Because she doesn’t work from sketches, Rapone generally tries to establish a formal constraint at the outset of each work. For example, she chooses a color, and tries to negotiate how she can create a dynamic composition within the constraints of the hue. In Nightshade (2022), the eponymous work of the exhibition, she started with the desire to make a tomato red painting and ended up with a sophisticated mise en abyme that depicts a woman squinting to look through a frame created by her fingers at a nude male reclining within the confines of a painting that is also a garden overlooking a harbor. Rendered mostly in shades of carnelian red, the composition is broken up by flashes of lighter colors – the orange buckets where tomatoes are grown, the unbuttoned white shirt the woman wears, her hot pink thong.
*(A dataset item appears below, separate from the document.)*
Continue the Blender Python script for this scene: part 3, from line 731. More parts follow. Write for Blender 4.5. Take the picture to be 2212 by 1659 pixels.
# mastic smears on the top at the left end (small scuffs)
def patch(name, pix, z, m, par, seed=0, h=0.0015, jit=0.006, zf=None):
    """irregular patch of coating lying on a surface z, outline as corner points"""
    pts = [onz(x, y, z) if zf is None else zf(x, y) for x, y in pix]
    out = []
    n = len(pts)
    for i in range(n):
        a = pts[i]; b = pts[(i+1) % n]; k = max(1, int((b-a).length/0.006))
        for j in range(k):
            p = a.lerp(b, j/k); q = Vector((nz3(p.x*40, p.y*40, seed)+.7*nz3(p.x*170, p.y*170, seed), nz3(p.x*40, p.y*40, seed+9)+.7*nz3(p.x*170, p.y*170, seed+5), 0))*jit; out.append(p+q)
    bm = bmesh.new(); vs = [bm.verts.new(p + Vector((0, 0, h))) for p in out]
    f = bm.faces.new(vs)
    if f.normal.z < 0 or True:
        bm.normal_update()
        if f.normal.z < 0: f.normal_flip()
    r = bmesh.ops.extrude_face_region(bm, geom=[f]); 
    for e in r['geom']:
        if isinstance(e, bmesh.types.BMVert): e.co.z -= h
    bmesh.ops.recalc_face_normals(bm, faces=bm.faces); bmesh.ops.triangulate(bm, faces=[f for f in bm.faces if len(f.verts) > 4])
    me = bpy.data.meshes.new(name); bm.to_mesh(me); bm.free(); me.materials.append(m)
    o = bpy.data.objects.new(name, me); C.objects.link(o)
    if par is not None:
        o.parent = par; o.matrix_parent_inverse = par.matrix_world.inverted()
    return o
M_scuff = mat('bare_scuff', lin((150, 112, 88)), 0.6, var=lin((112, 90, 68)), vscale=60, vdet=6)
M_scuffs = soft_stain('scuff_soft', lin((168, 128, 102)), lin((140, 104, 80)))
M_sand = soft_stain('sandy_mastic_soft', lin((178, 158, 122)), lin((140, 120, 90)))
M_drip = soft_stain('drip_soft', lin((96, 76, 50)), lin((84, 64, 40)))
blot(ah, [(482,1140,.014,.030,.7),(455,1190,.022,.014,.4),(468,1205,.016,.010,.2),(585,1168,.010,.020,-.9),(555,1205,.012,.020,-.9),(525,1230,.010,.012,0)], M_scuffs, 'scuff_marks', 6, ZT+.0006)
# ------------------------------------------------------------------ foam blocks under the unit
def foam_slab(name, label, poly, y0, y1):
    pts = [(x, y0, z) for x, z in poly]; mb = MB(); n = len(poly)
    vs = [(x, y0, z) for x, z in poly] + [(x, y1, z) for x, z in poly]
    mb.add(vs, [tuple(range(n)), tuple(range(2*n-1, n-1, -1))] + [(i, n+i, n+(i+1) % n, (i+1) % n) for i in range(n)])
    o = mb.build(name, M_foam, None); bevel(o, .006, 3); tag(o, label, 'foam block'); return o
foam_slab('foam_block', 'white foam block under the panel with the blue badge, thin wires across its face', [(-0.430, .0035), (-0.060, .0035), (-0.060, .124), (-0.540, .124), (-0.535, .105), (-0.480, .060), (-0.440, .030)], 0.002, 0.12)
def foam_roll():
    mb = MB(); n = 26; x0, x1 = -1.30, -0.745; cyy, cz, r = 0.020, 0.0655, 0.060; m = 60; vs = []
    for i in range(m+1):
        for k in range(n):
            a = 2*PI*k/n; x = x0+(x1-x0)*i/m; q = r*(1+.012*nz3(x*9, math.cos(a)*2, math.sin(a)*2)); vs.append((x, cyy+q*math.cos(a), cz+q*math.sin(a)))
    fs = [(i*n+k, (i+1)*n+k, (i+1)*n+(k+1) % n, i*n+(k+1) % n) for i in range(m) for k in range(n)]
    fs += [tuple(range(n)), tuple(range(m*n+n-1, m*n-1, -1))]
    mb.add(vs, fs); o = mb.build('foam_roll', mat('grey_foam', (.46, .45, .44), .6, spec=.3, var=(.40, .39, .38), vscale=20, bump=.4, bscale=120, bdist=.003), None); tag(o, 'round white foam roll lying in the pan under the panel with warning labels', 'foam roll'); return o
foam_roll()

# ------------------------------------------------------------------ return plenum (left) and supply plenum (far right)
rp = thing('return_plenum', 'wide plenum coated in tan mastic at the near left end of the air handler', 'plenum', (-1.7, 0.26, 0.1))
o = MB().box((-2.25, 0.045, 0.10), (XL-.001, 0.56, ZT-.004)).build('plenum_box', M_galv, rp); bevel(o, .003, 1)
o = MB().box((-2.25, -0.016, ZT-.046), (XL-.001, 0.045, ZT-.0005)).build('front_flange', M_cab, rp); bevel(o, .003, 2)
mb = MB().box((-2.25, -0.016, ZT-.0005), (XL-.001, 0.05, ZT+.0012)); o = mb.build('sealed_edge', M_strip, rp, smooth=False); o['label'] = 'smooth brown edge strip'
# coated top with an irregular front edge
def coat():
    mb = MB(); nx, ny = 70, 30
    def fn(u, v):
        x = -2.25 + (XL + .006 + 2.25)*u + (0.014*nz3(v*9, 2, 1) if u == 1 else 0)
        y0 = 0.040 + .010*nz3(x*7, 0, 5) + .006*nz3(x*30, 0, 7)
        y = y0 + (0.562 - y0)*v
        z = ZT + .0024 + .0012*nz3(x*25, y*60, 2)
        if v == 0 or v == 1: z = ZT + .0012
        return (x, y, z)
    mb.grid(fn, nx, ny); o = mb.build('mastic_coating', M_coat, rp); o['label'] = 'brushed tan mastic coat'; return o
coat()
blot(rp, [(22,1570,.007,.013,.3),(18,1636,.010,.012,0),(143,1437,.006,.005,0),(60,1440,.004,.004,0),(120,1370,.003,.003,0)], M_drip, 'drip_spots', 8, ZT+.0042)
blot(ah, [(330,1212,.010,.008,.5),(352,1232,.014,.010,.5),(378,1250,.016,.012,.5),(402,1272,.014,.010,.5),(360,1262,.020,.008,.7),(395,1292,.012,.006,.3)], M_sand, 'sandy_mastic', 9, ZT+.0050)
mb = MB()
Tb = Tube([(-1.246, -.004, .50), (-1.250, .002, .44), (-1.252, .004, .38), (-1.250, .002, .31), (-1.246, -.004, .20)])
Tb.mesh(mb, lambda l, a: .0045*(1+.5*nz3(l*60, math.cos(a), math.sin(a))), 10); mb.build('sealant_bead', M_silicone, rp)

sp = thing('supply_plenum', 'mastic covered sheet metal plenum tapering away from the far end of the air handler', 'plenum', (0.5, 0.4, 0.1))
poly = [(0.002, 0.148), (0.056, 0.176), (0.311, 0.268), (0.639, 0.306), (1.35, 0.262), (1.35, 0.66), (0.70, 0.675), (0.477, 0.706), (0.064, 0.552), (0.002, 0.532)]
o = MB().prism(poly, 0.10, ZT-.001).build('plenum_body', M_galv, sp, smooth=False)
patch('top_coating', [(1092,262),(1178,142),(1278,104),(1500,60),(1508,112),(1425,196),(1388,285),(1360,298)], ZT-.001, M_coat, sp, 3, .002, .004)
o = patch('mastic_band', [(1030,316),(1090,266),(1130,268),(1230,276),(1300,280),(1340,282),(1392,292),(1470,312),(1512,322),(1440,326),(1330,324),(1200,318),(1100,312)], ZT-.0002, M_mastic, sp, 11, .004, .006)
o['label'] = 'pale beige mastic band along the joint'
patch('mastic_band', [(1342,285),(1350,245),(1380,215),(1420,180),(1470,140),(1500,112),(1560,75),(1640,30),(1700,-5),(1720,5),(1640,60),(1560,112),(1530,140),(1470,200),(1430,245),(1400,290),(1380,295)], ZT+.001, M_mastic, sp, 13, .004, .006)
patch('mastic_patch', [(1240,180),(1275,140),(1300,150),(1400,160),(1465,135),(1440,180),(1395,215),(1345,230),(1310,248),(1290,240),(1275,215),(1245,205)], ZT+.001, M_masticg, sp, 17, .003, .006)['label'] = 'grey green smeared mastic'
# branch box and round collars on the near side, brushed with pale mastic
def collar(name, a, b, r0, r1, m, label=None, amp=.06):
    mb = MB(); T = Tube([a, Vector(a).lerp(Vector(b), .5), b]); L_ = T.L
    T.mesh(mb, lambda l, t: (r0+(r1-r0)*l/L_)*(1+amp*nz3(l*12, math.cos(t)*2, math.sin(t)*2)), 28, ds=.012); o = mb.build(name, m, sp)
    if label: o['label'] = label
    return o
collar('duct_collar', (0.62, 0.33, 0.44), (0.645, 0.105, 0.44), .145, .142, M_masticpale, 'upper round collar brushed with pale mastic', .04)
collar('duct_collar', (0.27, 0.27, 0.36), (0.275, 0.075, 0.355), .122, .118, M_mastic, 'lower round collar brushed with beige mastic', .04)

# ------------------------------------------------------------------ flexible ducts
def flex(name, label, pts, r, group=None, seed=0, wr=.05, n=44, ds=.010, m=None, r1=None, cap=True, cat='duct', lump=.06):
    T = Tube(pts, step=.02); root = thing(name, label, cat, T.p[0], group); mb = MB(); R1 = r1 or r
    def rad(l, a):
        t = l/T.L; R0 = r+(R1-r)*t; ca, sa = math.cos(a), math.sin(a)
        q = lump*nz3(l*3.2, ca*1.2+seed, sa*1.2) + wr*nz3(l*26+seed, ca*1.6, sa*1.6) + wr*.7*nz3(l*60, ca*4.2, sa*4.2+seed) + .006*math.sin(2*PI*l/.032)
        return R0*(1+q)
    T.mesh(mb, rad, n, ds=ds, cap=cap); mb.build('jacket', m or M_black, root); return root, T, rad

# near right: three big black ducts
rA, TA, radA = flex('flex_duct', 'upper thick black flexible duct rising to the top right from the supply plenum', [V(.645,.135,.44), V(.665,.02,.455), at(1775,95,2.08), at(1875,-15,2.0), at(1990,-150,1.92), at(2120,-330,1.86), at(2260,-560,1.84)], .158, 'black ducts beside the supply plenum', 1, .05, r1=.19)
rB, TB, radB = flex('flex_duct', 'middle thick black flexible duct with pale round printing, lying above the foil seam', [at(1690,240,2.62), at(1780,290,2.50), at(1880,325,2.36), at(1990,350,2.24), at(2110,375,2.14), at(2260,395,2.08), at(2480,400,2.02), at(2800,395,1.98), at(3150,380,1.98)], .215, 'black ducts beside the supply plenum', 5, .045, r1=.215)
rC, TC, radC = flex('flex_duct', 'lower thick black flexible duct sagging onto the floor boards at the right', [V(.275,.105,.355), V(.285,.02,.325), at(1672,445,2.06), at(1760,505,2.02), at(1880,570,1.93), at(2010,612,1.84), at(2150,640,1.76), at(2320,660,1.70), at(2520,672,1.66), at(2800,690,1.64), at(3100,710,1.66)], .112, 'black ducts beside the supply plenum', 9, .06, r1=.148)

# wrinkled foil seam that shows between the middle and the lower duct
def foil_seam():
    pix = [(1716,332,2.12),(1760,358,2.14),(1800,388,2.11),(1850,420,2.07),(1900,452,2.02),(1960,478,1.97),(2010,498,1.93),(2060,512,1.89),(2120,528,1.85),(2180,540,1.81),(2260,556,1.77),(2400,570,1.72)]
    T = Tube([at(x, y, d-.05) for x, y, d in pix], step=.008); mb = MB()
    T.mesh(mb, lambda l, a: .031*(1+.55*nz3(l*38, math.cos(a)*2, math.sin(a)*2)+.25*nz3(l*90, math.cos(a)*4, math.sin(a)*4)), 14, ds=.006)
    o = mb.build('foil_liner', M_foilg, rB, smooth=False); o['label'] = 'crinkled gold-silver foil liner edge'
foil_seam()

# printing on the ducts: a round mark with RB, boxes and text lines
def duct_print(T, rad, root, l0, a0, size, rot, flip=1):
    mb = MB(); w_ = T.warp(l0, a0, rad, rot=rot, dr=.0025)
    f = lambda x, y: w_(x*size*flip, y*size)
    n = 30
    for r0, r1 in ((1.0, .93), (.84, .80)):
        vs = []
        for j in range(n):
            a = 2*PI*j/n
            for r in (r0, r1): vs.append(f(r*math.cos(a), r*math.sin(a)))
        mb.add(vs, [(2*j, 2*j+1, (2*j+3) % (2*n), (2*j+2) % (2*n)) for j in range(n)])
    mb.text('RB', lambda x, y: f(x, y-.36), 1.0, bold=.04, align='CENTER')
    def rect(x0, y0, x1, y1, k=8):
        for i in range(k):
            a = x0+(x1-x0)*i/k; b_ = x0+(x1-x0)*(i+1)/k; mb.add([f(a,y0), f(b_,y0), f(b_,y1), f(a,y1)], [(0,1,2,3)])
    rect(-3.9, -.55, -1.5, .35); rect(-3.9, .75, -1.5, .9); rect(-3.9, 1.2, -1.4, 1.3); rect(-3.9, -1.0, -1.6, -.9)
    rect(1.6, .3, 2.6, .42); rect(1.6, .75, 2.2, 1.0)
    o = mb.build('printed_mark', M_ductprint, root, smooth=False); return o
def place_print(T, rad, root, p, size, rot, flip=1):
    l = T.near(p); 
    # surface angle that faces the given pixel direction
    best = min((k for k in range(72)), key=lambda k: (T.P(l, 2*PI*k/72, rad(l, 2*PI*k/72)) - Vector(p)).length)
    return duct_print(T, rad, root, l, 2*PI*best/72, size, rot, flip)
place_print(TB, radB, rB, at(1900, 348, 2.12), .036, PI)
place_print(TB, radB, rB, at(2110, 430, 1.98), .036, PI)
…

The painting is a narrative feast with as much poignancy as the myth of Dido on a cliff overlooking the ocean, watching Aeneas depart from Carthage. The man, wearing a jacket covered in Caravaggio reproductions, bears a gaze that is notably steady and calm.

 

Another constraint Rapone experiments with is fitting an entire body within a composition rather than cropping parts out to make it neat and pretty. In Romantics (2022), Rapone set out to make a beige painting that mimicked the beige interiors of her childhood home and ended up with a beige painting of a woman in Calvin Klein gray underwear, pulled down around her knees, wrapped up in the muscular body a man with a buzz cut wearing a Guns N’ Roses concert tank top. The woman gazes with a single, piercing eye at the viewer from behind the veil of her hair and it’s unclear where the female and male bodies begin or end, if they even have disparate parts in the first place. The beige is everywhere, in the marble that the couple perches on, in the leopard print vase and rug, in the nude bodies. “I’m interested in this idea of containment, and women in these totally impossible positions,” Rapone says. Physically and metaphysically as well, in a post-feminist world saturated by pornography.

 

What sets Rapone’s paintings apart, beyond their narrative complexity, is that they are so deftly rendered. Beneath her brush, banal objects such as the foam cover on a hanger from the dry cleaners; the terrazzo tabletop upon which a figure lays her body in Purist (2022); the lace doily on a table in Living Room (2022) all have tactile, real-life qualities. Rapone notes that it can be full of pleasure to indulge in her extraordinary skill of reproduction, but that she is skeptical of the skill as well. “[These details] make me question, am I defaulting to my skill set, or is this what the painting really needs?” she says. Sometimes, she says, she’ll work on a pattern or a detail for a half a day, and then step back and say, “Shit. I should not have gotten comfortable with that.” She erases the section and starts over until she gets it right.

 

The exhibition does not contain any ambiguity about where Rapone’s nostalgia for her suburban childhood has led her. In Muscle for Hire (2022)a woman in a velour pink track suit digs a deep, black hole to nothingness in the midst of a soccer field. On the foot not sinking into the hole, a pigeon perches on a dirty heel. The composition is littered with the detritus of suburban motherhood, including a parking ticket, a water bottle in a carrier, a container of plants, the wrappers of Ricola Natural Herb Cough Drops and the silica gel packet you get in the bottom of packaged seaweed, a popular toddler snack. “I’m going to be 37, and I haven’t made a decision about children yet,” Rapone says. “And the question is starting to dig in a little bit. I mean, I find purpose in painting, but what’s my purpose beyond that?” Back in present day New Jersey, Rapone has a niece and a nephew, and a family she loves. “I feel so far away from that,” she continues. “Both geographically here in Chicago, but also in terms of lifestyle.” If the show is any indication, when Rapone investigates the void of the future, she sees certain things from her past. Tattoo necklaces, Chanel decals, bottles of Cherry 7UP, Brazilian waxes, lace bras, leather couches, hair bands, tote bags. Participants in culture, but not makers of it. She is her own seer, even if she doesn’t realize it yet.